But none of it matters.
Sure its fascinating to see it all unfold, like a real time case study on business strategy. But should the meat industry care whether Amazon or Walmart wins?
Nope.
Because the same technology trends will be amplified no matter who wins the faceoff between Amazon vs Walmart.
More specifically, because the same technology trends are sneaking into the entire food industry whether you’re a beef packer in Omaha, a QSR based in Chicago, a global distributor based in Houston, or a retailer based in Boise.
Google “Amazon vs Walmart” though and you’ll find a lot of noise about brick and mortar vs online.
True – in the last 18 months, Amazon spent $14 billion to acquire Whole Foods which expands their brick and mortar footprint.
Also true – in the last 18 months, Walmart spent $3 billion acquiring Jet.com to expand their digital footprint.
But the Amazon vs Walmart competition isn’t a battle of bricks and mortar vs digital – ultimately all consumer experiences will be digital to some degree.

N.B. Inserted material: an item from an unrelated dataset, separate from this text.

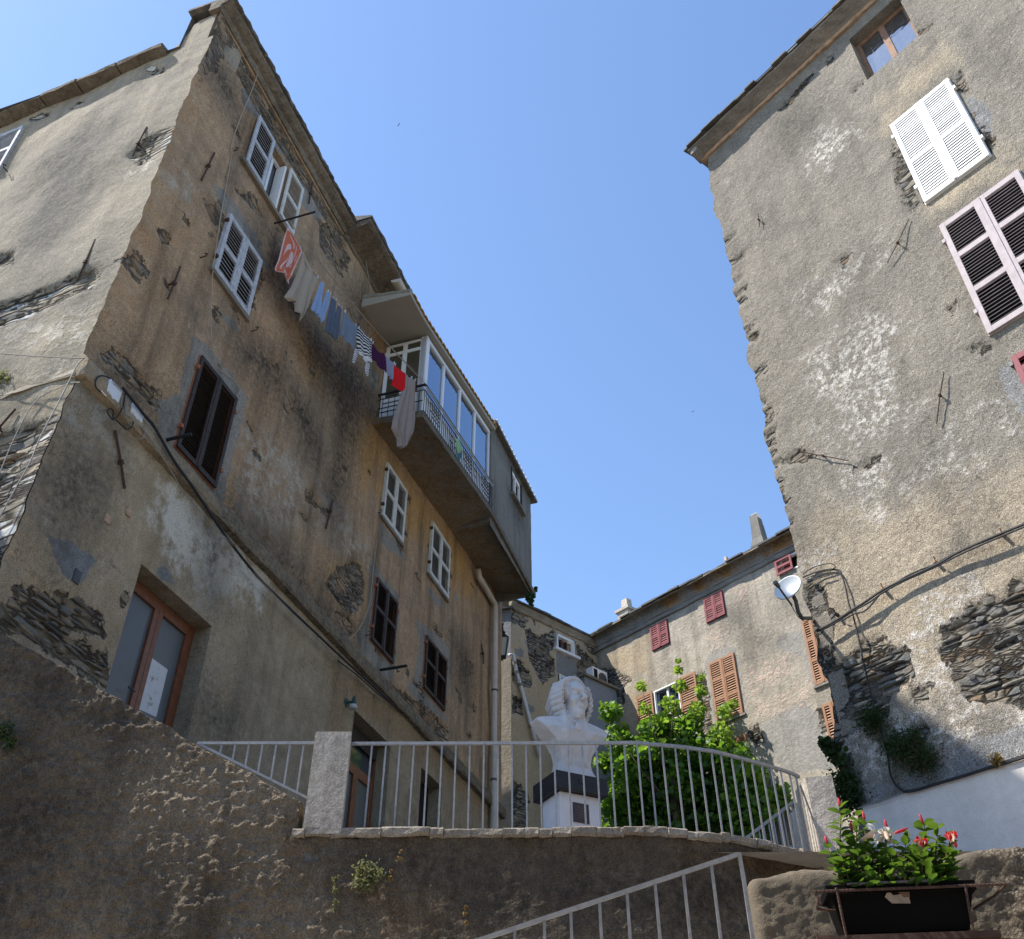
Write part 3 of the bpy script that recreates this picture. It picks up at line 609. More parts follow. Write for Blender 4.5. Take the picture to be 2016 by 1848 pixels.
# stone slab eave of the side wall
b=MB(); us_=[1.0]
while us_[-1]<12.5: us_.append(us_[-1]+random.uniform(.9,1.35))
for i in range(len(us_)-1):
    j=random.uniform(-.02,.02); ov=.22+random.uniform(-.02,.02)
    b.extr(SP,[(-.3,19.93+j),(.02,19.93+j),(ov,19.95+j),(ov+.01,20.05+j),(ov-.02,20.09+j),(-.3,20.15+j)],us_[i]+.012,us_[i+1]-.012,4,.012,i)
ev=addattrs(b.build('eave',MAT['cornice'],LH)); ev.data.attributes['dark'].data.foreach_set('value',np.full(len(ev.data.vertices),.0,np.float32))
# ledge on the side wall
q0=SP.uz(*C2(0,487)); q1=SP.uz(*C2(460,325))
b=MB(); b.extr(SP,[(-.03,q0[1]-.0),(.06,q0[1]-.03),(.07,q0[1]+.03),(.0,q0[1]+.2),(-.03,q0[1]+.2)],.0,12.5,60,.02,8); addattrs(b.build('ledge',MAT['S'],LH))
# cornice of the facade, first length then the deeper one
def zc_(c,p,v): return LP.uz(*c(*p),v)
b=MB(); b.extr(LP,[(-.05,20.96),(.04,20.97),(.07,21.03),(.08,21.09),(.17,21.13),(.25,21.2),(.26,21.27),(-.2,21.3),(-.2,20.96)],-.1,5.95,60,.01,5); 
oc=b.build('cornice',MAT['cornice'],LH); addattrs(oc); oc.data.attributes['dark'].data.foreach_set('value',np.full(len(oc.data.vertices),-.12,np.float32))
b=MB(); b.extr(LP,[(-.1,21.28),(.31,21.28),(.33,21.31),(.31,21.34),(-.75,21.36),(-.75,21.28)],-.1,6.0,60,.02,6); addattrs(b.build('slate_edge',MAT['slate'],LH))
b=MB(); b.extr(LP,[(-.05,20.86),(.03,20.87),(.06,20.91),(.06,20.96),(.04,20.99),(.2,21.05),(.4,21.1),(.62,21.16),(.68,21.2),(.68,21.3),(.5,21.36),(-.4,21.6),(-.4,20.86)],5.72,14.0,70,.007,9)
oc=b.build('cornice',MAT['cornice'],LH); addattrs(oc); oc.data.attributes['dark'].data.foreach_set('value',np.full(len(oc.data.vertices),.0,np.float32))
b=MB(); b.extr(LP,[(-.1,21.31),(.71,21.31),(.74,21.34),(.71,21.37),(-1.2,22.0),(-1.2,21.9)],5.68,14.0,60,.02,16); addattrs(b.build('slate_edge',MAT['slate'],LH))
# upper wall strip between the two cornices, roof and back of the house
b=MB(); b.pbox(LP,.1,18.05,20.9,21.2,-.6,-.005); addattrs(b.build('upper_wall',MAT['L'],LH))
b=MB()
def bx(u0,u1,z0,z1,v0,v1): b.pbox(LP,u0,u1,z0,z1,v0,v1)
bx(.3,18.0,3,19.9,-10.,-9.8); bx(17.8,18.04,3,20.9,-9.8,-.03)
addattrs(b.build('rear_wall',MAT['S'],LH))
b=MB()
for (u0,u1,z) in ((-.0,18.2,21.25),):
    r=[[LP.w(u,z+.03,-.1),LP.w(u,z+.06,-.7),LP.w(u,z-1.22,-.72),LP.w(u,20.0+min(1,max(0,u/6))*1.2,-5.),LP.w(u,20.02,-10.2)] for u in np.linspace(u0,u1,24)]
    b.grid(r)
addattrs(b.build('roof',MAT['slate'],LH))
# windows of the facade
gb,gw,br,ru=MAT['grayblue'],MAT['graywhite'],MAT['brownsh'],MAT['rust']
shut_window(LH,LP,*wB,gb,1,.085,v=.03,sill=MAT['conc'],stile=.09,fr=[.47],tilt=60,hmat=MAT['rustiron'])
shut_window(LH,LP,*wC,br,0,.058,v=.03,frame=ru,stile=.07,hmat=MAT['rust'],tilt=50)
shut_window(LH,LP,*wE,gw,1,.085,v=.03,sill=MAT['conc'],stile=.085,fr=[.5],hmat=MAT['rustiron'],tilt=59)
shut_window(LH,LP,*wF,gw,1,.085,v=.03,sill=MAT['conc'],stile=.085,fr=[.5],hmat=MAT['rustiron'],tilt=59)
shut_window(LH,LP,*wG,br,1,.06,v=.03,frame=ru,stile=.07,hmat=MAT['rust'],fr=[.55],tilt=52)
shut_window(LH,LP,*wH,br,1,.06,v=.03,frame=ru,stile=.07,hmat=MAT['rust'],fr=[.55],tilt=52)
# open window under the eave: inner white casement, left leaf shut back, right leaf folded on the wall
b=MB(); u0,u1,z0,z1=wAo
b.pbox(LP,u0-.02,u1+.02,z0-.02,z1+.02,-.26,-.22,1)
for a,c in ((u0,u0+.06),(u1-.06,u1),((u0+u1)/2-.04,(u0+u1)/2+.04)): b.pbox(LP,a,c,z0,z1,-.2,-.14,0)
b.pbox(LP,u0+.06,u1-.06,z0,z0+.07,-.2,-.14,0); b.pbox(LP,u0+.06,u1-.06,z1-.07,z1,-.2,-.14,0)
b.pbox(LP,u0-.75,u1+.75,z0-.12,z0-.03,-.04,.09,2)
wa=b.build('window',[MAT['pvc'],MAT['pane'],MAT['conc']],LH); addattrs(wa)
shutter(LP,1.78,2.44,z0-.01,z1-.01,.05,gb,wa,1,.085,.085,fr=[.5],tilt=64); b=MB(); b.pbox(LP,1.84,2.38,z0+.05,z1-.06,.01,.03); b.build('shade_sheet',MAT['shade_black'],wa)  # black sheet behind this leaf paints the shade seen between its slats
shutter(LP,3.12,3.72,z0-.0,z1,.06,gw,wa,1,.065,.075,fr=[.5],tilt=65,closed=True)
b=MB(); b.pbox(LP,u1-.09,u1-.03,z0+.05,z1-.05,-.2,.02); b.build('casement',MAT['white'],wa)
# doors
def door(u0,u1,z0,z1,v,nleaf,house,mat,transom=None,glass=None):
    b=MB(); f=.09
    b.pbox(LP,u0,u0+f,z0,z1,v-.08,v); b.pbox(LP,u1-f,u1,z0,z1,v-.08,v); b.pbox(LP,u0+f,u1-f,z1-f,z1,v-.08,v)
    if transom: b.pbox(LP,u0+f,u1-f,transom-.05,transom+.05,v-.08,v+.01)
    d=b.build('door',mat,house); zt=transom-.05 if transom else z1-f
    W=(u1-u0-2*f)/nleaf
    for i in range(nleaf):
        a=u0+f+i*W; c=a+W; l=MB(); s=.1
        l.pbox(LP,a+.004,a+s,z0,zt,v-.06,v+.015); l.pbox(LP,c-s,c-.004,z0,zt,v-.06,v+.015); l.pbox(LP,a+s,c-s,zt-s,zt,v-.06,v+.012); l.pbox(LP,a+s,c-s,z0,z0+.25,v-.06,v+.012)
        l.build('door_leaf',mat,d)
        g=MB(); g.pbox(LP,a+s-.01,c-s+.01,z0+.2,zt-s+.01,v-.045,v-.03); g.build('door_pane',glass or MAT['frost'],d)
    if transom:
        g=MB(); g.pbox(LP,u0+f,u1-f,transom+.04,z1-f,v-.05,v-.03); g.build('door_pane',MAT['pane'],d)
    return d
dd=door(dD[0]+.02,dD[1]-.02,6.5,dD[3]-.02,-.26,2,LH,MAT['wood'])
b=MB(); hp=LP.uz(*C3(800,440)); b.tube([LP.w(hp[0]-.06,hp[1],-.19),LP.w(hp[0]+.08,hp[1]-.01,-.18)],.013); b.build('handle',MAT['dkmetal'],dd)
pp=[LP.uz(*C3(*q),-.29) for q in ((840,275),(935,345),(905,470),(870,610),(760,560),(800,420))]
b=MB(); b.add([LP.w(u,z,-.285) for u,z in pp]+[LP.w(u,z,-.295) for u,z in pp],[tuple(range(6)),tuple(range(11,5,-1))]+[(i,(i+1)%6,6+(i+1)%6,6+i) for i in range(6)]); b.build('poster',MAT['poster'],dd)
dj=door(dJ[0]+.02,dJ[1]-.02,6.9,dJ[3]-.02,-.28,2,LH,MAT['wood'],transom=9.05)
b=MB(); 
for i in range(9): b.pbox(LP,dJ[0]+.1,dJ[1]-.1,9.5+i*.035,9.53+i*.035,-.27,-.24)
b.build('rolled_blind',MAT['brownsh'],dj)
b=MB(); b.pbox(LP,dK[0],dK[1],7.2,dK[3],-.36,-.32,0)
for i in range(9): b.pbox(LP,dK[0]+.02,dK[1]-.02,7.3+i*.18,7.46+i*.18,-.32,-.30,1)
b.build('door',[MAT['shade_black'],MAT['brownsh']],LH)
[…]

The fusion of digital to live shopping, and/or the reverse, is driving consumer behavior and giving retailers (read: and their supply chains) more visibility into consumers than ever before. Increased visibility will soon drive competitor behavior….and supplier behavior.
For example, Amazon started using retail bookstores as a showroom for online inventory as shoppers use their phones to see prices. Could these hybrid experiences soon appear at a grocery store near you? Seems reasonable.
Regardless of each company’s current position, they’ll likely end up with similar capabilities as technology trends enable two distinct outcomes:
1) Ability to reduce cost via improved planning, aka better long term market visibility
2) Ability to optimize revenue via better price execution, aka shorter reaction time to changes in individual price elasticity
Regardless of whether Amazon or Walmart wins, meat companies will be operating in an environment with new customer capabilities, behaviors and expectations across the value chain.
This will drive other technology-enabled trends further into the meat industry, such as:
1) Highly integrated supply chains from packer to retailer – perhaps facilitated by retailer ownership of processing assets (i.e. the new Costco chicken plant model) but perhaps facilitated through shared data along the value chain.
2) Increasingly blurred lines between wholesale and retail.
3) Increased consumer expectations for high quality customer experience AND low price.
Whether Amazon or Walmart wins, meat companies along the value chain must prepare to operate differently. How prepared are you?